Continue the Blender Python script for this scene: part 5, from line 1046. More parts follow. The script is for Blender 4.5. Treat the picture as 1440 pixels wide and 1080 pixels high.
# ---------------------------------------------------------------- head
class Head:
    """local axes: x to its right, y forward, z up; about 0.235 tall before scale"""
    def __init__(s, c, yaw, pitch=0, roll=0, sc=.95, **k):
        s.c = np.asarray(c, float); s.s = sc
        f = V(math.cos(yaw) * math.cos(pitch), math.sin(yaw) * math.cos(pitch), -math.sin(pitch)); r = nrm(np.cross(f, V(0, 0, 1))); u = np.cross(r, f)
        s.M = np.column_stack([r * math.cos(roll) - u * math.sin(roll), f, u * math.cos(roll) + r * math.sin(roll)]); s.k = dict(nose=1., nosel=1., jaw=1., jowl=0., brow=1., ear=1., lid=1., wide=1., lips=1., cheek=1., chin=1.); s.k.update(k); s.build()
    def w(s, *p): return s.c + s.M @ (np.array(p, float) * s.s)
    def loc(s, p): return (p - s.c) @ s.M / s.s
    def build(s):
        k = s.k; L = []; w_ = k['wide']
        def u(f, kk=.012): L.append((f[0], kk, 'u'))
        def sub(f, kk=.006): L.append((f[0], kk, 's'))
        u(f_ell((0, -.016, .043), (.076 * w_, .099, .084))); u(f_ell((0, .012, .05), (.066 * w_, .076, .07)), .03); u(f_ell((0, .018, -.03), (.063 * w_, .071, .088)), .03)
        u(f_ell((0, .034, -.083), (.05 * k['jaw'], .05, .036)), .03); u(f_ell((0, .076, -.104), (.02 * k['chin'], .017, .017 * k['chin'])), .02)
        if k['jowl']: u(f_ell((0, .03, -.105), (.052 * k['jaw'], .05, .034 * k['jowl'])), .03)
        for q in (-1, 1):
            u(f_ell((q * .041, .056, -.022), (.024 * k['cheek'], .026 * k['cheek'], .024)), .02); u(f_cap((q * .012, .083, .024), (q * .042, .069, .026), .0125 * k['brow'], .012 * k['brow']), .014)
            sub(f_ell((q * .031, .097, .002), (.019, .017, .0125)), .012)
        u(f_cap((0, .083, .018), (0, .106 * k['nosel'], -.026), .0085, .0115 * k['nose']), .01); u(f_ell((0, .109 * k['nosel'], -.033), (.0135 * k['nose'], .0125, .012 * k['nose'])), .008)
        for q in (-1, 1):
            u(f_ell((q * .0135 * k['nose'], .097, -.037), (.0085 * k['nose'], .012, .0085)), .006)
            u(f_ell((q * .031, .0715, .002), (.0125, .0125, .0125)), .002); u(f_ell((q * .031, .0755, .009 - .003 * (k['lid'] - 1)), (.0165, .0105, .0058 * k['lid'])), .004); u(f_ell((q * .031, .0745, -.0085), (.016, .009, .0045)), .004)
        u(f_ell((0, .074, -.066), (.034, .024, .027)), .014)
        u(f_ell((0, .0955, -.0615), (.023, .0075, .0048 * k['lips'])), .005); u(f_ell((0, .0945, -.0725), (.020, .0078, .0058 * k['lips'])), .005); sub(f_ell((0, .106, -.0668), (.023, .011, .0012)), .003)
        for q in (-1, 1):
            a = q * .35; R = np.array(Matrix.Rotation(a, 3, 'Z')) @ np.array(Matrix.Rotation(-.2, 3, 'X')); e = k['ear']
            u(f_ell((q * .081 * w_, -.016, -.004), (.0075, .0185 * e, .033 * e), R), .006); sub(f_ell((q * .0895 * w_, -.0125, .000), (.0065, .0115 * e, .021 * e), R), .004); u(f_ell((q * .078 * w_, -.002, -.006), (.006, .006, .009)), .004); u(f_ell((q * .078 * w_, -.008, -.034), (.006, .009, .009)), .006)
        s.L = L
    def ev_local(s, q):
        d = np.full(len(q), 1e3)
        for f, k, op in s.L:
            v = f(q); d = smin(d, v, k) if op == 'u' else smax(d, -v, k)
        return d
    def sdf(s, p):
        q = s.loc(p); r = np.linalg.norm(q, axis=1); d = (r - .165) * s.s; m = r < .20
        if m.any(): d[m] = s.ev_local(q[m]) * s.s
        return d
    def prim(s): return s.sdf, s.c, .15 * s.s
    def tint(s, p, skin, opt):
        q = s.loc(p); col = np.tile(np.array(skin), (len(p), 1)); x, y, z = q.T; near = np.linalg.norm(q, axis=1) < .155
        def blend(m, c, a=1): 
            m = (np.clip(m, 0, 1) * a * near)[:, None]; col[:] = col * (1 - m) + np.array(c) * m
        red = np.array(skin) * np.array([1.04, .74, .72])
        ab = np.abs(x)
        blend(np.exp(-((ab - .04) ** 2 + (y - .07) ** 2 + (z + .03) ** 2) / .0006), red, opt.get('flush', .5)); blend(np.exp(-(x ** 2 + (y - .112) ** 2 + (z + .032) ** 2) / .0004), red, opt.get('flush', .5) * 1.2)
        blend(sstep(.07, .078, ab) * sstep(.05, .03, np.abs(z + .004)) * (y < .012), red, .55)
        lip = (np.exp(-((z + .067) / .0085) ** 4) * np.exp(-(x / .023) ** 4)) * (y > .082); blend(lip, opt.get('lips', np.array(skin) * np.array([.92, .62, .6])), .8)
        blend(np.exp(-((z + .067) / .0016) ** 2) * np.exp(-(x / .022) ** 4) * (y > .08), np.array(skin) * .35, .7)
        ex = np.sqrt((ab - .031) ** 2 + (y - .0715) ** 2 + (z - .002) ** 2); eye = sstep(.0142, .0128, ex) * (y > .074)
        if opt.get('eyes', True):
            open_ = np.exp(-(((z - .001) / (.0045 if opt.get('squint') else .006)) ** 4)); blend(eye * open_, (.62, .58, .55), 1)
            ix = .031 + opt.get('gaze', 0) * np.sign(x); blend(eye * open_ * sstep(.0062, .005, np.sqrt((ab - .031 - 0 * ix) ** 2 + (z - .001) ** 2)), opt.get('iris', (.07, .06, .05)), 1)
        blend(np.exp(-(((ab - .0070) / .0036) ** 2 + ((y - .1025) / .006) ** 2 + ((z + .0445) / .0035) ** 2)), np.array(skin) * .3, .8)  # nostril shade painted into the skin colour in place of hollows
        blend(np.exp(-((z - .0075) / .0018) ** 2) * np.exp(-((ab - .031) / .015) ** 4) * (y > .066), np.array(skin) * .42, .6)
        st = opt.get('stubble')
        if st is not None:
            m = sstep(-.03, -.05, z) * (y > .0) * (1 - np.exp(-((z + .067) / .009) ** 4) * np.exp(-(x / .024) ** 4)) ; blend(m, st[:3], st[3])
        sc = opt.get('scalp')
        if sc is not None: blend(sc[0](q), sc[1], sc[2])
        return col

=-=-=

WHAT YOU SHOULD DO: Make an exact copy of every line from the one with "blend(np.exp(-((z - .0075)" to the end of the data, with the first and last of those lines included.

REPLY TO THE TASK:
        blend(np.exp(-((z - .0075) / .0018) ** 2) * np.exp(-((ab - .031) / .015) ** 4) * (y > .066), np.array(skin) * .42, .6)
        st = opt.get('stubble')
        if st is not None:
            m = sstep(-.03, -.05, z) * (y > .0) * (1 - np.exp(-((z + .067) / .009) ** 4) * np.exp(-(x / .024) ** 4)) ; blend(m, st[:3], st[3])
        sc = opt.get('scalp')
        if sc is not None: blend(sc[0](q), sc[1], sc[2])
        return col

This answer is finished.